Right now, our rape of the land and air and what lies beneath says we do not know how to live in harmony with the whole of creation. The earth is coughing and belching in apoplexy because it cannot breathe (Romans 8:22).

We have befouled things by putting carbon dioxide and other things into the atmosphere at a record rate.

We are called to be co-creators with God to serve the creation in love as God did in creating it. Our problem is that we are sinners who don't have God's perspective, and we make mistakes, like global warming. That is our sinfulness.

Those who claim there is no global warming are ignoring recent sound scientific findings and are in denial. We are losing something. We deny that at our own peril, and at the peril of our children and grandchildren and generations beyond the world over. Is that the legacy we want to pass on?

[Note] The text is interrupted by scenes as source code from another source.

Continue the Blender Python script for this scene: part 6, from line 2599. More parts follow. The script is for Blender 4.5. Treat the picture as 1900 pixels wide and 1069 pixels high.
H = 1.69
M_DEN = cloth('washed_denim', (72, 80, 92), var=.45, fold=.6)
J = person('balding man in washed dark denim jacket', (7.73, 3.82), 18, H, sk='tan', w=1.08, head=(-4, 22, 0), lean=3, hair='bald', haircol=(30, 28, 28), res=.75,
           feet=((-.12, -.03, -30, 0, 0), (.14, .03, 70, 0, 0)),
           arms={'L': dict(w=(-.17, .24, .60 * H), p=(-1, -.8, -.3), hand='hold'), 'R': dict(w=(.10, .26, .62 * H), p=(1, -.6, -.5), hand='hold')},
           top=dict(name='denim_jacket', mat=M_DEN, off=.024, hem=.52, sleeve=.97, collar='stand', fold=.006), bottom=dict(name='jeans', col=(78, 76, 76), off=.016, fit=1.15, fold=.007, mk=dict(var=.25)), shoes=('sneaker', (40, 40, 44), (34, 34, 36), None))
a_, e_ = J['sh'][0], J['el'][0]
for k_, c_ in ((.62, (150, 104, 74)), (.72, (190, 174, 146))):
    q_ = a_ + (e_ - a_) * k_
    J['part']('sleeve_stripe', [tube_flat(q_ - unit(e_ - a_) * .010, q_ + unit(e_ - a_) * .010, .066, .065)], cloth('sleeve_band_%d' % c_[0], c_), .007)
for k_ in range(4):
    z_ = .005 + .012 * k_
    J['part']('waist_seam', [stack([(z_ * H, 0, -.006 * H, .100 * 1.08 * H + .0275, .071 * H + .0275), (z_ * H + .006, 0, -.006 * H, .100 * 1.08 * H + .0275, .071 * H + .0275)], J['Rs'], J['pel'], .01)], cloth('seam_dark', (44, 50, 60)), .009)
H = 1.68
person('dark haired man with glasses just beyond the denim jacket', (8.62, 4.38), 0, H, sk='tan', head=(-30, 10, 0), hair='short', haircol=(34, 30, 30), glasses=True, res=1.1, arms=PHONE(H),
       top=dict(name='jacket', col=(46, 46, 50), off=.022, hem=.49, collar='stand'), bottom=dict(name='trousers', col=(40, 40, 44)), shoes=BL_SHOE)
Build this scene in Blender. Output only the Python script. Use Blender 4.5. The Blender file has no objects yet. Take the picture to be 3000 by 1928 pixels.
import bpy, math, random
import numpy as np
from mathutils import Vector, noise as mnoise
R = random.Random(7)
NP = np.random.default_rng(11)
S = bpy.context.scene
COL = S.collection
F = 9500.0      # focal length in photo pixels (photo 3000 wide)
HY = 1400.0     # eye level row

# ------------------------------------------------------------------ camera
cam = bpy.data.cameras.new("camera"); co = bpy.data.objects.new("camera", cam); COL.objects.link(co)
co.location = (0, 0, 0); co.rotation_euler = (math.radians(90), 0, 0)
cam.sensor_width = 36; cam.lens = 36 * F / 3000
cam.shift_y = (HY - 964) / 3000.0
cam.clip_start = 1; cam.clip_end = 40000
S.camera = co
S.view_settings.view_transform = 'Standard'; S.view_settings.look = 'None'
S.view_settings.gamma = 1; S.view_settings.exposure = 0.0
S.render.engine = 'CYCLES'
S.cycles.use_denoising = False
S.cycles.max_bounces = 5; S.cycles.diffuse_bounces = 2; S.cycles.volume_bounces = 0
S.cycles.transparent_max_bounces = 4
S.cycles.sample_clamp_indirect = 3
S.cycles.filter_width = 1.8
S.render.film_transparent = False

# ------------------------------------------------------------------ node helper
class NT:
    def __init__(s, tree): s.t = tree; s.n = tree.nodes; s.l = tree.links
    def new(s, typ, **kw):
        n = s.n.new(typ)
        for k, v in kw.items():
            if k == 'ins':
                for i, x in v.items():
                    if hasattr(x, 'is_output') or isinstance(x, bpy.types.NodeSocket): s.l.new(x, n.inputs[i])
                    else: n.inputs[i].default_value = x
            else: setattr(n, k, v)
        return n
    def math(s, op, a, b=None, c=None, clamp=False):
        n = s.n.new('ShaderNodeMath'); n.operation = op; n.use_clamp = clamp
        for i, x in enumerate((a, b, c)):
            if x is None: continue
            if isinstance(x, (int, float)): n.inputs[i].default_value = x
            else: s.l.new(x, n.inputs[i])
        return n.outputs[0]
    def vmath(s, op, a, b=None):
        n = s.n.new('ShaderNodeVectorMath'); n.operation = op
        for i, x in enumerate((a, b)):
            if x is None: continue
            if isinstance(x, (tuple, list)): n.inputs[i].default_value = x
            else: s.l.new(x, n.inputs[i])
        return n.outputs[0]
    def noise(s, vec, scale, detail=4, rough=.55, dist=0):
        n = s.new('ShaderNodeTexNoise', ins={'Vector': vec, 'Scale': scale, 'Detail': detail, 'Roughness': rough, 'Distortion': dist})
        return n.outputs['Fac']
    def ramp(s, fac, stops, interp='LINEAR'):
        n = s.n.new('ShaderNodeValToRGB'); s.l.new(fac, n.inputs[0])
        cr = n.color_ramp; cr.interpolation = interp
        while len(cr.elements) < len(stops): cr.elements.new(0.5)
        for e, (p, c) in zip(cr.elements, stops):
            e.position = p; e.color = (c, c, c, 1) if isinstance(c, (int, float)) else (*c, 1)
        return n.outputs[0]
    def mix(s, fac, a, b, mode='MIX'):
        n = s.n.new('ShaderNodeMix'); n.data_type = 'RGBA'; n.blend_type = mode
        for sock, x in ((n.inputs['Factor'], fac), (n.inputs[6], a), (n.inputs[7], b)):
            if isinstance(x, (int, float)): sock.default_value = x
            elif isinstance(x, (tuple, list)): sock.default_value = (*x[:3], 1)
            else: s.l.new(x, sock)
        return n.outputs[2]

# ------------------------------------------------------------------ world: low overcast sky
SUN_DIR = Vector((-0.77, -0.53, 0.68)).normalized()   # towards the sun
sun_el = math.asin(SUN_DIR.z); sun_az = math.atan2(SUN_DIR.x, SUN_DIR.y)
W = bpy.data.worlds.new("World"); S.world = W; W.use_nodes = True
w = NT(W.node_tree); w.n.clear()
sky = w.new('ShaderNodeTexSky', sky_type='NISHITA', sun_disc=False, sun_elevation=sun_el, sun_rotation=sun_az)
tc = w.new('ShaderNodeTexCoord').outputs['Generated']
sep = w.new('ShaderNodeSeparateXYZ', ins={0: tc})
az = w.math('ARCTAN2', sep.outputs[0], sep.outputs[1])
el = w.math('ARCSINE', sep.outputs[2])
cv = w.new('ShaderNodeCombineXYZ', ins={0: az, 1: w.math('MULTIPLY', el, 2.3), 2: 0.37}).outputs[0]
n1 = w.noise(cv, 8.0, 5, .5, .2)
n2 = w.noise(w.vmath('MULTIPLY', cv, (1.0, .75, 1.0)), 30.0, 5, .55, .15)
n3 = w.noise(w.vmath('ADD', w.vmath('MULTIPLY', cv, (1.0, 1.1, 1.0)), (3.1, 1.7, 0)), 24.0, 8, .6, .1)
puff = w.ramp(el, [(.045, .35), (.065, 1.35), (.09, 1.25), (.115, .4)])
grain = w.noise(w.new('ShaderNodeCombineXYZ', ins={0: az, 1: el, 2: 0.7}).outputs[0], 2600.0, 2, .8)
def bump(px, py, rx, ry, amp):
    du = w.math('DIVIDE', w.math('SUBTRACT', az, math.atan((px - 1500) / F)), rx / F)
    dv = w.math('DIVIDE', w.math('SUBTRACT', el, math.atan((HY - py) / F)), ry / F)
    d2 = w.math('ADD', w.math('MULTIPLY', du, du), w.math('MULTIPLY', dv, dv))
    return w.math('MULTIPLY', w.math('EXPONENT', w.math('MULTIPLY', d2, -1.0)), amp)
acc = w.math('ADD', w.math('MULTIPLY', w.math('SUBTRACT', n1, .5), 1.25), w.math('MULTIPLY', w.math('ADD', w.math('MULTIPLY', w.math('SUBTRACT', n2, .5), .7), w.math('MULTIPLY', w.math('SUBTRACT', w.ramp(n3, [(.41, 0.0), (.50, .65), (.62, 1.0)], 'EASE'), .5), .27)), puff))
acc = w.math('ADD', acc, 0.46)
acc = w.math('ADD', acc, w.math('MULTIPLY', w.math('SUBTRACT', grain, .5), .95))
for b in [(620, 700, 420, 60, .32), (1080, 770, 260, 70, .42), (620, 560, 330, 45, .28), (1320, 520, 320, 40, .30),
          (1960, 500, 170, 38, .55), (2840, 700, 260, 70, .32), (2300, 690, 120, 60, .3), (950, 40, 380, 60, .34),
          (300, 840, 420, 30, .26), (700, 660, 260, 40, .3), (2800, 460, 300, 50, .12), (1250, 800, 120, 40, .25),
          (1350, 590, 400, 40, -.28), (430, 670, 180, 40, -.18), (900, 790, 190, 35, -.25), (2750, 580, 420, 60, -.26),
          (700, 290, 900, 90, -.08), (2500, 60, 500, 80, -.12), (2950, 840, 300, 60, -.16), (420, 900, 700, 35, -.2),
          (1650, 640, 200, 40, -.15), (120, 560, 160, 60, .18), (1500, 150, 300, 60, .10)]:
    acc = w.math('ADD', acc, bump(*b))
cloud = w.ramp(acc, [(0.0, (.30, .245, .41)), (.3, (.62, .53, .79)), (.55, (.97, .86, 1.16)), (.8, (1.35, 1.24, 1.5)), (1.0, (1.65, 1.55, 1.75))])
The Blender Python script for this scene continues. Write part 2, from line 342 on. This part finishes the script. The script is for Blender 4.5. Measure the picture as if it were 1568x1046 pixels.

Others are bargaining: If we can just have a few more coal-fired power plants or a few more gas-guzzlers or two more oil fields, then we will think about alternatives. That won't work either, though.

I'm at the anger stage. We can do something about it, and those in denial or bargaining are of no help. For me, it's like the news anchor in the movie "Network," who yells from his window, "I'm mad as hell, and I'm not going to take this any more." There is global warming; I'm convinced of it. There will be those who will deny or bargain. But can we afford to be wrong?